4th Gerald Stourzh Lecture on the History of Human Rights and Democracy

Barbara Stollberg-Rilinger
Rituale des Konsenses?
Ständische Partizipation im frühneuzeitlichen Europa

9 May 2012

Kindly supported by the Embassy of the Federal Republic of Germany


Barbara Stollberg-Rilinger is professor for Early Modern History and speaker of the cluster of excellence „Religion and Politics“ at the Westfälische Wilhelms-Universität Münster, holds the Gottfried-Wilhelm-Leibniz Award of the DFG, and is a member of the executive board of the Berlin-Brandenburg Academy of Sciences and Humanities. Numerous additional awards and memberships.

Selected publications: Der Staat als Maschine. Zur politischen Metaphorik des absoluten Fürstenstaats (Historische Forschungen 30, Berlin 1986); Vormünder des Volkes? Konzepte landständischer Repräsentation in der Spätphase des Alten Reiches (Historische Forschungen 64, Berlin 1999); Das Heilige Römische Reich Deutscher Nation vom Spätmittelalter bis 1806 (München 2006, 4th ed. 2009); Des Kaisers alte Kleider. Verfassungsgeschichte und Symbolsprache des Alten Reiches (München 2008); ed. Was heißt Kulturgeschichte des Politischen? (Zeitschrift für Historische Forschung, Beiheft 35, Berlin 2005).

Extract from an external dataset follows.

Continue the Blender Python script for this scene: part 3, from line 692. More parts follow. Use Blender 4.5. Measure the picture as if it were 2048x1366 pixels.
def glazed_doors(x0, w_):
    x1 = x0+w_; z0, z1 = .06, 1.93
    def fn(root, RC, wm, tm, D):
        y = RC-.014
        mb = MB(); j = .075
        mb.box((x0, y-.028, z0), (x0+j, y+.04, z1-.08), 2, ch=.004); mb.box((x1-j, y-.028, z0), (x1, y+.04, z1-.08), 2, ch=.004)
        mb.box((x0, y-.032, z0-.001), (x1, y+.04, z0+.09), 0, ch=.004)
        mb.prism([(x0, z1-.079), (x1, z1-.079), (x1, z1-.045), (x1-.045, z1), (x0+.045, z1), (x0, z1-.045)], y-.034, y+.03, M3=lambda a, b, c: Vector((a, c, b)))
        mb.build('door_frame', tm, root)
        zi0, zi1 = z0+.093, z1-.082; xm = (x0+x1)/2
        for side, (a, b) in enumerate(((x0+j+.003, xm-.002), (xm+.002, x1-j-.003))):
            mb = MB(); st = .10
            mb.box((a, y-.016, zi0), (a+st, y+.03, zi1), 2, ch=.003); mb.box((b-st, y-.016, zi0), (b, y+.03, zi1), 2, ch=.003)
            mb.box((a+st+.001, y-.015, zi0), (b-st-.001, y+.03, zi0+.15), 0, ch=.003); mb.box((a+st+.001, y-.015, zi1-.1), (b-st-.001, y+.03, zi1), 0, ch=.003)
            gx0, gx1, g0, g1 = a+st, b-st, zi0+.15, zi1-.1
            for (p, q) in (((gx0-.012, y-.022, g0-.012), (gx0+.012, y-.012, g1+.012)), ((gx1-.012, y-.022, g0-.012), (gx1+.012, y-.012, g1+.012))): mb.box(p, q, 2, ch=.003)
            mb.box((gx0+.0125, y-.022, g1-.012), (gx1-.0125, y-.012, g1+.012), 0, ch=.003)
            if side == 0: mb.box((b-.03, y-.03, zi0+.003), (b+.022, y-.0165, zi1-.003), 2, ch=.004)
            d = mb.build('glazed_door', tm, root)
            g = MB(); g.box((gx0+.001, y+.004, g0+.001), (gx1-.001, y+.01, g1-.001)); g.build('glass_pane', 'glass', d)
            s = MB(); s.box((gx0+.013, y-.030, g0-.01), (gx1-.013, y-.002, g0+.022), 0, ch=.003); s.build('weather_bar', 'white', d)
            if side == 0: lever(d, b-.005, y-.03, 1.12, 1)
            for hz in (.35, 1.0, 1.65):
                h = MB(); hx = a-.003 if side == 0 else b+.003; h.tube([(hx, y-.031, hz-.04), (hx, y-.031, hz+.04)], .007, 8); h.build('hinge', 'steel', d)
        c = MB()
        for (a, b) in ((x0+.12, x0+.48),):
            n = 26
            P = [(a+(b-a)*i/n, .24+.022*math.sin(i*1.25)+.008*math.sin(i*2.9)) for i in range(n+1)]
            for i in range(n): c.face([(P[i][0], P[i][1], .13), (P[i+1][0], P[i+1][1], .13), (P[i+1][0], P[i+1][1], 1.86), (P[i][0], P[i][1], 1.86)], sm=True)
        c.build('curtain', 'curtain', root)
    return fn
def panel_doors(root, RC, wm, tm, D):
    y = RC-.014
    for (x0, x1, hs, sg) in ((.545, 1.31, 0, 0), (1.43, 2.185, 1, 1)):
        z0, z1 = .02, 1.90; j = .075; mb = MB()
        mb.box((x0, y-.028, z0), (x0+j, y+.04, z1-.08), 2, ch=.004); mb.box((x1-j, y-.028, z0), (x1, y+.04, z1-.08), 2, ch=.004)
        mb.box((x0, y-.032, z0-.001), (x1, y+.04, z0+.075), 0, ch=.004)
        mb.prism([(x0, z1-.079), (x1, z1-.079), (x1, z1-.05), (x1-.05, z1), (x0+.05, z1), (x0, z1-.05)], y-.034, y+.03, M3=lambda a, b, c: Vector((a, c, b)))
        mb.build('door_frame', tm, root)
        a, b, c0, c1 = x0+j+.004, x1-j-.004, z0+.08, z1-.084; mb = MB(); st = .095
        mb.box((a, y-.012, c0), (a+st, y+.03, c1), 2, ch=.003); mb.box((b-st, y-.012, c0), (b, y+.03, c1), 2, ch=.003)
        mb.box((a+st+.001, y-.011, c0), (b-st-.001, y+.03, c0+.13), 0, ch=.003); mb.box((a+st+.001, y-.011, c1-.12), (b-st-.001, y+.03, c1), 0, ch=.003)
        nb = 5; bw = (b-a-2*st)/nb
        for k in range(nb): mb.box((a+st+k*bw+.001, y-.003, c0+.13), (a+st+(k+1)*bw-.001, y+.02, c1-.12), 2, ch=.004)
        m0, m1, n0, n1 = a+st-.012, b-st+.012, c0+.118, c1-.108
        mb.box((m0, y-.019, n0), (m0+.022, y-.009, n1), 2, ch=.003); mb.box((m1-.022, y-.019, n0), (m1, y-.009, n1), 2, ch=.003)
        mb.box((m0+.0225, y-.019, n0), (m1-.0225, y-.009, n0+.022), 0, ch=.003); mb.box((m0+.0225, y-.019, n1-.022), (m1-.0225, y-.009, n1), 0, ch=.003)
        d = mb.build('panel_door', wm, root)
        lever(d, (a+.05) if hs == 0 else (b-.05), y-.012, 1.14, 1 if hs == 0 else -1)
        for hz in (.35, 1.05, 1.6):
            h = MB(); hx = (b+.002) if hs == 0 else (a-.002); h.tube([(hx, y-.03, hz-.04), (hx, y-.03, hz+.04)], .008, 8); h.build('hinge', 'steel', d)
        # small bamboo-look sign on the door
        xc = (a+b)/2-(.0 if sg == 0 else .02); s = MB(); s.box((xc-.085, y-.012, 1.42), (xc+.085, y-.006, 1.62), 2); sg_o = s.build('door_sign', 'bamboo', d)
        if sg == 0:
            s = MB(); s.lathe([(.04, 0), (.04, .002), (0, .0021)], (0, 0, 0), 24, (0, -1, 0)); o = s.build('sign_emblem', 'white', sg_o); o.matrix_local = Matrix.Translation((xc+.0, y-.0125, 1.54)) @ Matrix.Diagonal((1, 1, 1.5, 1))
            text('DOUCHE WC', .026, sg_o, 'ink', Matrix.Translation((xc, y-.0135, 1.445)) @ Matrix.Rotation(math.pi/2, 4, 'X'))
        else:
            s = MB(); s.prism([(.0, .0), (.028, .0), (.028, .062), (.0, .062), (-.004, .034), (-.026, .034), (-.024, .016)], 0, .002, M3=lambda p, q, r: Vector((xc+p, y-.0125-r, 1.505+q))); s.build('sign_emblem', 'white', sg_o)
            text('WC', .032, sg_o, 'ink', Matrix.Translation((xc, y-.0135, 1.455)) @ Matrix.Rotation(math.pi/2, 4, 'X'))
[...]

Homepage of Barbara Stollberg-Rilinger

Abstract

Parliamentary sessions of modern democracies are rarely regarded as ritual performances. Rituals are rather perceived as pre-modern and pre-democratic, referring to coronation masses or homage ceremonies but not to meetings involving deliberations and decisions. This lecture argues that both modern parliaments and early modern assemblies of estates always have a symbolic and ritual dimension. Nevertheless, they differ in a significant way from each other. Characteristically, the meetings of the early modern estates can be described as rituals of consensus that – unlike modern parliaments – offered little room for an institutionalized resolution of conflicts.